--- DATA SHOWN ---

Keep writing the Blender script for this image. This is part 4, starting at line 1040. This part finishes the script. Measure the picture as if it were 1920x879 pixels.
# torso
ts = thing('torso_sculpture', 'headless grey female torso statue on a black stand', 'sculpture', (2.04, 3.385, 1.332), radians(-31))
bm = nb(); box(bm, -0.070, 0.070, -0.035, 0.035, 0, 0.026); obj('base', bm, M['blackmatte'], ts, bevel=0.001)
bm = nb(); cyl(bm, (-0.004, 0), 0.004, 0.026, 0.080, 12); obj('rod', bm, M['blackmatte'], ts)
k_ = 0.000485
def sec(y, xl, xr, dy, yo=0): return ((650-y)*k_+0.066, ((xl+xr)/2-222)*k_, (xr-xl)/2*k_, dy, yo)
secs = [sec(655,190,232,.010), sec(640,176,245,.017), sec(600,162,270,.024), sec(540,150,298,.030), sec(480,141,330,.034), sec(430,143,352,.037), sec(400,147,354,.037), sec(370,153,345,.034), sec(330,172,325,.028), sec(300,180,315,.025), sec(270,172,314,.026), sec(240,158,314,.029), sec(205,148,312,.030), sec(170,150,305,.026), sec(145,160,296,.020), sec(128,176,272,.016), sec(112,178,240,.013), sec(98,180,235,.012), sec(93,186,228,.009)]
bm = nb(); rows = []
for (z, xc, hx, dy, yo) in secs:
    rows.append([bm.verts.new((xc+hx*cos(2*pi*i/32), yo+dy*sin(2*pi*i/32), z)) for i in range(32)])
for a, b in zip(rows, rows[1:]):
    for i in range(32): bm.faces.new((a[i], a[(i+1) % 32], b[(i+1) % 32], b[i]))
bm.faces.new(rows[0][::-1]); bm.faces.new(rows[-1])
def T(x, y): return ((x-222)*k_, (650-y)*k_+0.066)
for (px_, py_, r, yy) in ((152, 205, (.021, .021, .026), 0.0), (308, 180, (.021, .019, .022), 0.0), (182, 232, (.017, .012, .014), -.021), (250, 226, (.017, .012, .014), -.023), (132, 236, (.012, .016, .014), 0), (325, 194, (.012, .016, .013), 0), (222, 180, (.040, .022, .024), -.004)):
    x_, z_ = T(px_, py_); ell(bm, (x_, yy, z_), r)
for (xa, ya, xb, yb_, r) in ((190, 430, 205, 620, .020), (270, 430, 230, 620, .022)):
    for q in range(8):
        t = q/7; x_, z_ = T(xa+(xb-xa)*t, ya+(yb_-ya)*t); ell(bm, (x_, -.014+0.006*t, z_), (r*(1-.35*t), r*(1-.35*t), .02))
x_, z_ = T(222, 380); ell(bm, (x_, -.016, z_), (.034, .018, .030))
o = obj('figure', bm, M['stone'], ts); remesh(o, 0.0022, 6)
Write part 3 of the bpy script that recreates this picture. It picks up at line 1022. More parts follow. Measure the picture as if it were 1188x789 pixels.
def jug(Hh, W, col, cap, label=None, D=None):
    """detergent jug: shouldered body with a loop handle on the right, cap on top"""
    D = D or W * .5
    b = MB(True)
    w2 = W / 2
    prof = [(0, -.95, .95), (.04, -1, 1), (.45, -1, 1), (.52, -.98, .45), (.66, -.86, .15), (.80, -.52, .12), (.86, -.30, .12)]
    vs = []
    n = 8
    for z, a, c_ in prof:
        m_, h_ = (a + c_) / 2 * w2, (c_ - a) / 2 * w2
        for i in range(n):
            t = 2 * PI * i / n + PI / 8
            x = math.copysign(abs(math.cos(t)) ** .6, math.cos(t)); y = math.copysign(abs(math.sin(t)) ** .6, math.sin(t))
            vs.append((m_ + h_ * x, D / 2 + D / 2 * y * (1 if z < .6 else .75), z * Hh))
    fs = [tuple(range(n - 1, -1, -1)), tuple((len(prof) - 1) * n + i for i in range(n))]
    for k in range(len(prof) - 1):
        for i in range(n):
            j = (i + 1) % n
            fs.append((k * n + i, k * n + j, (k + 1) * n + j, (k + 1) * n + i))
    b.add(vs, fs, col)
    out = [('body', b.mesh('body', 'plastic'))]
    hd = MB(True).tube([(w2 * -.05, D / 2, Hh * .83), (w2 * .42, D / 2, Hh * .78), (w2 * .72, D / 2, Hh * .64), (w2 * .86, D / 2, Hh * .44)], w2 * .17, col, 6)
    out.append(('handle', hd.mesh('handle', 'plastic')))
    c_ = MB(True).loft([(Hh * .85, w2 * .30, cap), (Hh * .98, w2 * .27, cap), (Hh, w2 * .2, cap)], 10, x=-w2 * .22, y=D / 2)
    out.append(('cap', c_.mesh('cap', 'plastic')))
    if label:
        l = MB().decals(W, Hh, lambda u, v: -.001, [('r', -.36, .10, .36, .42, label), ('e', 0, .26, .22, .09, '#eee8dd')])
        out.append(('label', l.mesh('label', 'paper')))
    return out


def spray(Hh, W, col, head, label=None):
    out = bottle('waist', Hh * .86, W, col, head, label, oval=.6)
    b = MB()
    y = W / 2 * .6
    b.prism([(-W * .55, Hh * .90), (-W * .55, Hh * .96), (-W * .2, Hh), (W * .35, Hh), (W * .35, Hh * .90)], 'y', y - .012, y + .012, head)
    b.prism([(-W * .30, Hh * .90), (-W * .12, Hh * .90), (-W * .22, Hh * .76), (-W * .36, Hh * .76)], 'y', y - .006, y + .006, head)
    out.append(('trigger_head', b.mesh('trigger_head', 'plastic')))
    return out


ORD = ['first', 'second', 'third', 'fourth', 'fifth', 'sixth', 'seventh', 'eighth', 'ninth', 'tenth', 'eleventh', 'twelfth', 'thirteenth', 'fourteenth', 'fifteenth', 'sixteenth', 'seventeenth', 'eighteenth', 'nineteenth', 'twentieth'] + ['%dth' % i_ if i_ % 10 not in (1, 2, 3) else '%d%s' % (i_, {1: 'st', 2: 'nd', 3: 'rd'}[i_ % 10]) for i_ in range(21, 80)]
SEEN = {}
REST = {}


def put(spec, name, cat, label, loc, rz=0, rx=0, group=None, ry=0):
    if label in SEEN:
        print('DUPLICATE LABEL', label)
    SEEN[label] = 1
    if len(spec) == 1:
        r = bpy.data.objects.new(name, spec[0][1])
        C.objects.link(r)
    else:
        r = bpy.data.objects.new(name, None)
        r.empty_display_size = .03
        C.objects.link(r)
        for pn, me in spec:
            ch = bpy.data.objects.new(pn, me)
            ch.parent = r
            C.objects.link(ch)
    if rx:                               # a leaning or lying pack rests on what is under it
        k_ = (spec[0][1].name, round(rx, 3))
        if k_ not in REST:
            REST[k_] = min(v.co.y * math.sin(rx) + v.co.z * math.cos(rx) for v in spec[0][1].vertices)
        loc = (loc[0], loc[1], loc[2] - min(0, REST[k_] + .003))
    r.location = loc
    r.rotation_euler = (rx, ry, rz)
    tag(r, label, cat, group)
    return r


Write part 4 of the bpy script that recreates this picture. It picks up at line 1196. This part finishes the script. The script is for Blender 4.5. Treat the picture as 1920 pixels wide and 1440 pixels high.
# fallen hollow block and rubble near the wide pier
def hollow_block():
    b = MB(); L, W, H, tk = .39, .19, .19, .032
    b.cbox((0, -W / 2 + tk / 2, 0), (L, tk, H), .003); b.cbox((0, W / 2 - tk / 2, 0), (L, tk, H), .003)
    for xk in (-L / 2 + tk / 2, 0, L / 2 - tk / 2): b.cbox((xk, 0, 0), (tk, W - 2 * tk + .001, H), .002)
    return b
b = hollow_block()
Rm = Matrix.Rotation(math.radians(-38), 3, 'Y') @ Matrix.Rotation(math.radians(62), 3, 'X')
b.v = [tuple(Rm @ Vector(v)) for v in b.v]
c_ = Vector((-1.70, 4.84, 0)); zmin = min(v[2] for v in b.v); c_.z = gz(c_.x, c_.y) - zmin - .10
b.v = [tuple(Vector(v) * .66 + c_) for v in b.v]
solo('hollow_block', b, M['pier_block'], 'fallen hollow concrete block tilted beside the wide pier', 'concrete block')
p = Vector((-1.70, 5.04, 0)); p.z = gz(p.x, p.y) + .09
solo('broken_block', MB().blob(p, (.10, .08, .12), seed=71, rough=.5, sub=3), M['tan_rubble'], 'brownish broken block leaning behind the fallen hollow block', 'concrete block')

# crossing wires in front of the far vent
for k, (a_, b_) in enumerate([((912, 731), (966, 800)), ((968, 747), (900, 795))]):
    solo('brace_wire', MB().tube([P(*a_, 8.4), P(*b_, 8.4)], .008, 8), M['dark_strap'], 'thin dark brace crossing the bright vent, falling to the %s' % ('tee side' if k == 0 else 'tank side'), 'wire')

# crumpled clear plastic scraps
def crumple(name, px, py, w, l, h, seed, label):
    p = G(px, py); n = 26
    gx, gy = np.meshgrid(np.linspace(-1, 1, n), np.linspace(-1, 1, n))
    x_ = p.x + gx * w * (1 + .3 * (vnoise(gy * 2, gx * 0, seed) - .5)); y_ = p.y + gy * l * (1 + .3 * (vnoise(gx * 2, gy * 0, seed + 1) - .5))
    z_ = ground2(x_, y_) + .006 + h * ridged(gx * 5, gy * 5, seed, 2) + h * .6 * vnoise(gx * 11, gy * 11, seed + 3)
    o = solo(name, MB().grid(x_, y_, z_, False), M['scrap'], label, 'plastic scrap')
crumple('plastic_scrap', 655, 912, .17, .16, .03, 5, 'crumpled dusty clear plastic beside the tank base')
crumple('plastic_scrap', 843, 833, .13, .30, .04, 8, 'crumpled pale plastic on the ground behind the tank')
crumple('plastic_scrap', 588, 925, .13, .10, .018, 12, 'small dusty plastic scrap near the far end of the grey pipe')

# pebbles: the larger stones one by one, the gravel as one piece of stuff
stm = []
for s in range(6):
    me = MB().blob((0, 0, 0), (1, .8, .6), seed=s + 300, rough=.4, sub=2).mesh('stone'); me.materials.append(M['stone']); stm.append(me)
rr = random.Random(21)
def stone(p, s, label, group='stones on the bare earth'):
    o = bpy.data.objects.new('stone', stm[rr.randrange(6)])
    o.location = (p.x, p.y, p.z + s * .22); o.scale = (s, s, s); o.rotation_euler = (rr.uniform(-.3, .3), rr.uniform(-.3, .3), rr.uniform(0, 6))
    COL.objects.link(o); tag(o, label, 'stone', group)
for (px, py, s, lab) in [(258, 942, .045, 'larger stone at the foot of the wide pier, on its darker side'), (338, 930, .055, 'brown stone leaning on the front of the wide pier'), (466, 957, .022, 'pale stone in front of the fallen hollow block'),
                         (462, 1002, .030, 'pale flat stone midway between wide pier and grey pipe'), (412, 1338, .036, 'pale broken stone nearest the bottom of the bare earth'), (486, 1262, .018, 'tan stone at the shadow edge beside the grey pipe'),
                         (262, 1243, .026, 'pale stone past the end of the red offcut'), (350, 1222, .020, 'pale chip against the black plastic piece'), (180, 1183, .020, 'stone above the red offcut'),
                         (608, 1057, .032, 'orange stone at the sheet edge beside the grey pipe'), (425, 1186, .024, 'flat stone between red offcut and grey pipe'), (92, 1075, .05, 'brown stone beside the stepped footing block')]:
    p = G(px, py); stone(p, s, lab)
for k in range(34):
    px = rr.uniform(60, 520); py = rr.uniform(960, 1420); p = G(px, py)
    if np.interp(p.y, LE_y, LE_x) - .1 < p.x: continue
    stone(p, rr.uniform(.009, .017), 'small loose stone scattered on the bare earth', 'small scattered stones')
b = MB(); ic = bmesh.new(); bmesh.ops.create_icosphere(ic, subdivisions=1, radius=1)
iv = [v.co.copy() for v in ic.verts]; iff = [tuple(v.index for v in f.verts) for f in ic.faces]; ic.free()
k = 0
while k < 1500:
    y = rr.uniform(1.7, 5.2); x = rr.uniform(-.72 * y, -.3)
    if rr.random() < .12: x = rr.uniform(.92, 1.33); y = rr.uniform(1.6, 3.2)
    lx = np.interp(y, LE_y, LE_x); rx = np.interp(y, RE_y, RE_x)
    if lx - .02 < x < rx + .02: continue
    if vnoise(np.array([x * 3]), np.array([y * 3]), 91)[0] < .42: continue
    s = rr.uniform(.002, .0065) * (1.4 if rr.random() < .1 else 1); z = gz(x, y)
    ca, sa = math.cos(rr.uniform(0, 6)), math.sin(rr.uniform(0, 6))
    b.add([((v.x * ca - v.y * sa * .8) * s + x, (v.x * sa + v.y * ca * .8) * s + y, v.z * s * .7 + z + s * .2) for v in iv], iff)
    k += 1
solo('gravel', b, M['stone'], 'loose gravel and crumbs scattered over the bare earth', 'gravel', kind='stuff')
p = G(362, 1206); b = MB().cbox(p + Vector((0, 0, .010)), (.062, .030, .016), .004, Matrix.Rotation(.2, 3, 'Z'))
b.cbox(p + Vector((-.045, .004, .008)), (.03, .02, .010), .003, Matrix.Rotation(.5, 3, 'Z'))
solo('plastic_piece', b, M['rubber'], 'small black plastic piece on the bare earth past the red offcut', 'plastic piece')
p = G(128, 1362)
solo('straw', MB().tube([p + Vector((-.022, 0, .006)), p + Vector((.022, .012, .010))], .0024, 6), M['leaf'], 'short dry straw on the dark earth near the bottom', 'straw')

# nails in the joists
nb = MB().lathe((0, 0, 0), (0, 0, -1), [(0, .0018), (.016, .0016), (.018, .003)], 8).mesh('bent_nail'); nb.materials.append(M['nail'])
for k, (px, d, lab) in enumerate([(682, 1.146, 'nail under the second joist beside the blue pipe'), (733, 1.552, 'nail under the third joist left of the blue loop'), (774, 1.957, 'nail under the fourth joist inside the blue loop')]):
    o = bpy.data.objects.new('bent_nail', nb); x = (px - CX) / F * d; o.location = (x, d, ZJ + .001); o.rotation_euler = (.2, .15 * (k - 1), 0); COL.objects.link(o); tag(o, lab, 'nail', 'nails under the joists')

---

DIRECTION:
Identify every line above with the string "that" in it. Copy those lines.

RESULT OF THIS TASK:
Write part 3 of the bpy script that recreates this picture. It picks up at line 1022. More parts follow. Measure the picture as if it were 1188x789 pixels.
Write part 4 of the bpy script that recreates this picture. It picks up at line 1196. This part finishes the script. The script is for Blender 4.5. Treat the picture as 1920 pixels wide and 1440 pixels high.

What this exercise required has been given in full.